Analysis: How Czechs see the start of their EU Council presidency

Euronews correspondent Méabh Mc Mahon reports on her trip to Prague as the Czech Republic takes over the EU Council presidency starting this month.

“I am sorry, I do not know” was the repeated response to my question did you know that the Czechs are currently presiding over the European Union?

I am in the Letná district of Prague – a trendy neighbourhood where according to Jiri, my local camera man “everyone wants to live.”

There I meet Mikulas Peksa, a European lawmaker mostly spotted in Strasbourg or Brussels, but as it’s Friday, the young Pirate Party politician is working from home.

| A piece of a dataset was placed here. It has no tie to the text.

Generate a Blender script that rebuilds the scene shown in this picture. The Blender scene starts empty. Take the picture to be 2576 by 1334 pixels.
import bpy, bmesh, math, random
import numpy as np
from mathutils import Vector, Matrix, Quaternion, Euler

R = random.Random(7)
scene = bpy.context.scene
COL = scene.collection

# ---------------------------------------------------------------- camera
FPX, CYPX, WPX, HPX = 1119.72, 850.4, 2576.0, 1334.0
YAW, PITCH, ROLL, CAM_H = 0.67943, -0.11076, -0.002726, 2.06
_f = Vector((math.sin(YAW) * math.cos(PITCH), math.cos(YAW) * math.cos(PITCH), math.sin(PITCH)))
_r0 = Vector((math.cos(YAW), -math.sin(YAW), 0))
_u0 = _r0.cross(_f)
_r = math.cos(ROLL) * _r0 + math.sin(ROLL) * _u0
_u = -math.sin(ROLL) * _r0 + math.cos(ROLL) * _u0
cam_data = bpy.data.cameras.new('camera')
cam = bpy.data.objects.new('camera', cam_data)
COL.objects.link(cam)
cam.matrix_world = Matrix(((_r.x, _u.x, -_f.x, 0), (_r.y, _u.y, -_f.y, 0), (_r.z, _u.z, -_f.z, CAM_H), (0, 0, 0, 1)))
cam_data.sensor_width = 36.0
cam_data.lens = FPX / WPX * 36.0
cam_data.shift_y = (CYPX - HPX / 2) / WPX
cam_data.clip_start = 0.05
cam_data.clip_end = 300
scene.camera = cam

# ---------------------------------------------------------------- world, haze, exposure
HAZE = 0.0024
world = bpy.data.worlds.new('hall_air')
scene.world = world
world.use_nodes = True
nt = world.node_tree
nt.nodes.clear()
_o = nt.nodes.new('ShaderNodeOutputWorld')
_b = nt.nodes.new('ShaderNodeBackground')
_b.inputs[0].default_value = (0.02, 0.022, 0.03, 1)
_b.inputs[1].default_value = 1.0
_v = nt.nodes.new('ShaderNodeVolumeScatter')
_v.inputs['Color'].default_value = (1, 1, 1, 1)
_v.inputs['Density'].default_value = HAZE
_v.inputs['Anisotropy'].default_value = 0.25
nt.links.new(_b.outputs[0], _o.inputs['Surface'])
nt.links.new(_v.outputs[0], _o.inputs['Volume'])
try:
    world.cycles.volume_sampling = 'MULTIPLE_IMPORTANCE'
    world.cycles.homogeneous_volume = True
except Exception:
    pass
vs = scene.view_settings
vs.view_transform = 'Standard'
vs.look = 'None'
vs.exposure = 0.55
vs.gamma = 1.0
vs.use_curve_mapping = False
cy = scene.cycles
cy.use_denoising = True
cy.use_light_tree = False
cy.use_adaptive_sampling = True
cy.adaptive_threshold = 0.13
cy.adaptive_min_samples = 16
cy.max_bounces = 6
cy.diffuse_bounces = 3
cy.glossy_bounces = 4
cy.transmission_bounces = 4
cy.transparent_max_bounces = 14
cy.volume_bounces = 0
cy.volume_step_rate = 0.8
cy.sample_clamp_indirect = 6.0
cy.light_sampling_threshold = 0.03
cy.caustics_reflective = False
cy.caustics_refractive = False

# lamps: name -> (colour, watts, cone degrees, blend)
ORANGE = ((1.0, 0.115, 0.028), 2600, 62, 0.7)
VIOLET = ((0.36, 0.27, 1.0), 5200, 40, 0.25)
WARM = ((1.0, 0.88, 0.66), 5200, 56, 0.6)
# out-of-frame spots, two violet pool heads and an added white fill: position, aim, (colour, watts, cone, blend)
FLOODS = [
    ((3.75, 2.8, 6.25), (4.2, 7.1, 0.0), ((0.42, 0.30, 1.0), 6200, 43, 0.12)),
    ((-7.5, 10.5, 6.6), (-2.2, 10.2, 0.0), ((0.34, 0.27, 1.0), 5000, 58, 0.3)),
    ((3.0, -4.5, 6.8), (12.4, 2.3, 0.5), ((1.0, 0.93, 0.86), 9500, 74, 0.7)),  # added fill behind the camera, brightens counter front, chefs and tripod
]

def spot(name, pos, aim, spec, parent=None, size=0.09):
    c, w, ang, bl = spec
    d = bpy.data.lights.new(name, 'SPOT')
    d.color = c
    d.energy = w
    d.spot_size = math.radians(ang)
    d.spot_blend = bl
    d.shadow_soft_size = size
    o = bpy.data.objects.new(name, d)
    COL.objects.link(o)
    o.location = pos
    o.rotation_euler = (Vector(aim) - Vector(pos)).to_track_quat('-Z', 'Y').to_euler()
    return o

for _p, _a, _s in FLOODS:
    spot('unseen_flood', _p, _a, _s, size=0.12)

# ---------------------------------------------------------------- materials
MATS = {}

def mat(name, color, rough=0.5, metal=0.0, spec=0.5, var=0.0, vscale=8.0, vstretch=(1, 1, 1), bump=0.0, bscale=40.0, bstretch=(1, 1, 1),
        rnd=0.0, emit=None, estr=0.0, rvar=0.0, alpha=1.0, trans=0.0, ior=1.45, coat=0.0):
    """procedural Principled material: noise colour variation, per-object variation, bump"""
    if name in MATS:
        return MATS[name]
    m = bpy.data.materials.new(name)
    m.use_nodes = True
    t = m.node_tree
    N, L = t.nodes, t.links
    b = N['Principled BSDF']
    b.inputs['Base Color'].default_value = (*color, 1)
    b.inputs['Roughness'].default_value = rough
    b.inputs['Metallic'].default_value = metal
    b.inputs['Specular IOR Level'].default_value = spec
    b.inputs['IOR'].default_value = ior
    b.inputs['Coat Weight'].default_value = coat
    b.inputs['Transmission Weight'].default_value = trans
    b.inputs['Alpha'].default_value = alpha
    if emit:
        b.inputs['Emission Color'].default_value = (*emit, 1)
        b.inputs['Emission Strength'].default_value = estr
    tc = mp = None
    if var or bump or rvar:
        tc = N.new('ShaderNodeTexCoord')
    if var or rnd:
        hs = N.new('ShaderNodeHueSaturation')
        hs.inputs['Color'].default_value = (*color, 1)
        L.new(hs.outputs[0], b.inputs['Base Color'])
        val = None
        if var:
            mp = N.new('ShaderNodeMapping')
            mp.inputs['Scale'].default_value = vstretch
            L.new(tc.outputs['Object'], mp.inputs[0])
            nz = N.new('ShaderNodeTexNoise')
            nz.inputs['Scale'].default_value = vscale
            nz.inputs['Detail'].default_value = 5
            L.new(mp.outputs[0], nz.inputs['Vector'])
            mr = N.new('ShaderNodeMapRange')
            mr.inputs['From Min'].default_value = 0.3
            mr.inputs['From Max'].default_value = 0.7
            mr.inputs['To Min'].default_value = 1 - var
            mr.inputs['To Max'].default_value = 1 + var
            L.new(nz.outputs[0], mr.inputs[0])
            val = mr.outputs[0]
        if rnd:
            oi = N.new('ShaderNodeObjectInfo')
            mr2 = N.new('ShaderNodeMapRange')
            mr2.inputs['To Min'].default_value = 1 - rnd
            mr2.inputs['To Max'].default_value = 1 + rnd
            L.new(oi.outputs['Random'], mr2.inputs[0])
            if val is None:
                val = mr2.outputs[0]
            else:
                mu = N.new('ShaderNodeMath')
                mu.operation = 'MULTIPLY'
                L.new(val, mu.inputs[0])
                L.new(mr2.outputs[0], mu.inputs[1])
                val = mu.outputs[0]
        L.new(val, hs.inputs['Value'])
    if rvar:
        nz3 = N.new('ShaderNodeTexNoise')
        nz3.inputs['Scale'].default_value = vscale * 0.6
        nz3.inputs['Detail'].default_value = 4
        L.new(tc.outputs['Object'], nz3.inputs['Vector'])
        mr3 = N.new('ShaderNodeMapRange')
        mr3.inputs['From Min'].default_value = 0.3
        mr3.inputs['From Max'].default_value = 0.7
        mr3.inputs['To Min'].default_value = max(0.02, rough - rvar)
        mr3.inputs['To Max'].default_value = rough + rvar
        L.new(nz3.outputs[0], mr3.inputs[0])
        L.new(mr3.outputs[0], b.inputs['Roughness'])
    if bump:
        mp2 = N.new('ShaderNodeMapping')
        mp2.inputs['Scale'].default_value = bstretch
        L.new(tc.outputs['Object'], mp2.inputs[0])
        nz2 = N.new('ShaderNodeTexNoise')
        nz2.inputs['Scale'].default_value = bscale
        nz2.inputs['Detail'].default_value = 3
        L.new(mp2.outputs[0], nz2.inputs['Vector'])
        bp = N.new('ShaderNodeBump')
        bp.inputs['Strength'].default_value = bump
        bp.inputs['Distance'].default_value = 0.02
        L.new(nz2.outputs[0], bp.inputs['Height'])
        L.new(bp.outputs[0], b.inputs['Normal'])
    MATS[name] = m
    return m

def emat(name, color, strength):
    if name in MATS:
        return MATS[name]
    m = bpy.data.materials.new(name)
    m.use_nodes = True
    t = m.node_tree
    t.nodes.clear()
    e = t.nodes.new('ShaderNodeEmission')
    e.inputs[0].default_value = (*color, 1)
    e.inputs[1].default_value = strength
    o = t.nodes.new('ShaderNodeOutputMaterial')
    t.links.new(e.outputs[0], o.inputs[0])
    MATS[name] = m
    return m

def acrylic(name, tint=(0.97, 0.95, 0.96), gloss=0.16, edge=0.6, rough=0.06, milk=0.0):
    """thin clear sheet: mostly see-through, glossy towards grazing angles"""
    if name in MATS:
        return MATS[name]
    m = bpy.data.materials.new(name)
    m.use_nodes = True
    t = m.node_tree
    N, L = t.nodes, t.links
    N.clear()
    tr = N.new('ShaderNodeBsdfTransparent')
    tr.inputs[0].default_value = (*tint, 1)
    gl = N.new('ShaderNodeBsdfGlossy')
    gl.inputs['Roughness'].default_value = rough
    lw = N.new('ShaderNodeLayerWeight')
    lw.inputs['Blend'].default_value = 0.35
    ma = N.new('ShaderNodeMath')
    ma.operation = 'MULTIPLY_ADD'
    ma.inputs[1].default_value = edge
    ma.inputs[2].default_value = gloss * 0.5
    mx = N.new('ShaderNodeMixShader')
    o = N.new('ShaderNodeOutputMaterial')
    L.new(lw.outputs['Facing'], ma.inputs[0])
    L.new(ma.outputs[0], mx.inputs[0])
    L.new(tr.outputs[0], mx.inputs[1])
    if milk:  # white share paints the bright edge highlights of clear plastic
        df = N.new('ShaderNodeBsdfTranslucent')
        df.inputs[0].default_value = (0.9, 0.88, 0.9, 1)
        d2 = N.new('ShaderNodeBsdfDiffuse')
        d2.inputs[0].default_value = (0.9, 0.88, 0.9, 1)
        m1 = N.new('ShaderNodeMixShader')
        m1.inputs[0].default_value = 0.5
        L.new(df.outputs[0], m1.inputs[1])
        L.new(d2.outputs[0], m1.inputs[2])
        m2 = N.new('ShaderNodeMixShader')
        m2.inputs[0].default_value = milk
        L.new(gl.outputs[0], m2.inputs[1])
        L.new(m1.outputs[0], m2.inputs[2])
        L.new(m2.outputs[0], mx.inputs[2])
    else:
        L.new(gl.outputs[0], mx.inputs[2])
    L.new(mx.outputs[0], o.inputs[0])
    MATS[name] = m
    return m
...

He tells me the Czech presidency will give a big boost to his country, still bruised by the bad press generated by former prime minister and billionaire, Andrej Babis.

“Usually if you live in a country like Czechia is, you expect the others like the US, Germany, France, Russia to decide your fate, and you see the big things in the media, but now it is the Czechs and our Prime Minister is the one participating in this theatre and that is actually interesting I would say,” says Peksa.

Political scandals

Most people I speak to about politics, whether local or European, raise their eyes. Their trust in authority seems thin. The former premier who was in power from 2017 until 2021 faces charges over European Union subsidy fraud involving his farm outside Prague. 

When a new coalition was sworn in back in December with five parties ranging from conservative to pirates, they promised to root out corruption.

But on the eve of their EU presidency, a scandal stirred which forced the minister for education Petr Gazdík to step down.

He was a member of the Mayors and Independents Movement (STAN), the second largest of the five parties forming the national governing coalition. 

“The scandal naturally weakened the STAN (Mayors and Independents) party quite a lot, other coalition parties were affected only slightly, but coalition government still stands firm,” Dr Petr Just from the Metropolitan University Prague tells me the government has a comfortable majority but if STAN withdrew, it would lose that support. 

The head of STAN is Vit Rakušan – the deputy prime minister and interior minister. I sit down with him for an informal dinner along with a few other Brussels-based journalists. 

“We have a lot of big problems. Inflation is one of the highest in the EU,” Rakusan says. The former mayor tells me all the topics on his plate for the next six months.

With so much to fix at home from rising gas, electricity, water and food prices, how will he have time to lead Europe I wonder, and how do his voters feel?

“You can sense some disappointment with the EU here,” he says.

“Czech business, Czech people – they don’t feel the impact on their lives…there are too many rules and too much bureaucracy. It would be easier if we were in the eurozone”.

The interior minister says he will try to bring results to the people at home and abroad – like getting Croatia, Romania, and Bulgaria to join Schengen.

“The door is still closed and people in these countries are losing hope, they are losing trust in the EU,” he adds.

Petr Just says that people in general are aware of the EU Council presidency but that they do not see it as important.

“It follows from the general approach of the Czech society towards the EU, which is quite “cold” and distant. People do not know much about how the EU works,” he adds.

First priority remains Ukraine

Beyond global warming, migration and skyrocketing inflation – the first priority of the Czech presidency will be Ukraine – trying to stop the war and helping those impacted.

With similar cultures and languages, the Czech Republic is a host country for the first time. Over 300,000 Ukrainians have come – mostly women and children.

The dilemma now I am told, is whether to ‘integrate them’ or just ‘adapt them’.

“Ukraine wants them back when it is safe for them to go back,” Rakusan says, adding that many have found work and have learned to speak “as it is so similar to Ukrainian.”

I visit the Russian embassy in Prague where the lights are on and there is somebody home, but the splendid mansion perched by a park is surrounded by police tape from when locals painted the entrance in fake blood. 

“After the Russian attack on Ukraine, people started to worry more about defence and security,” Just says adding how the popularity of NATO and Czech NATO membership has increased rapidly since the war in Ukraine.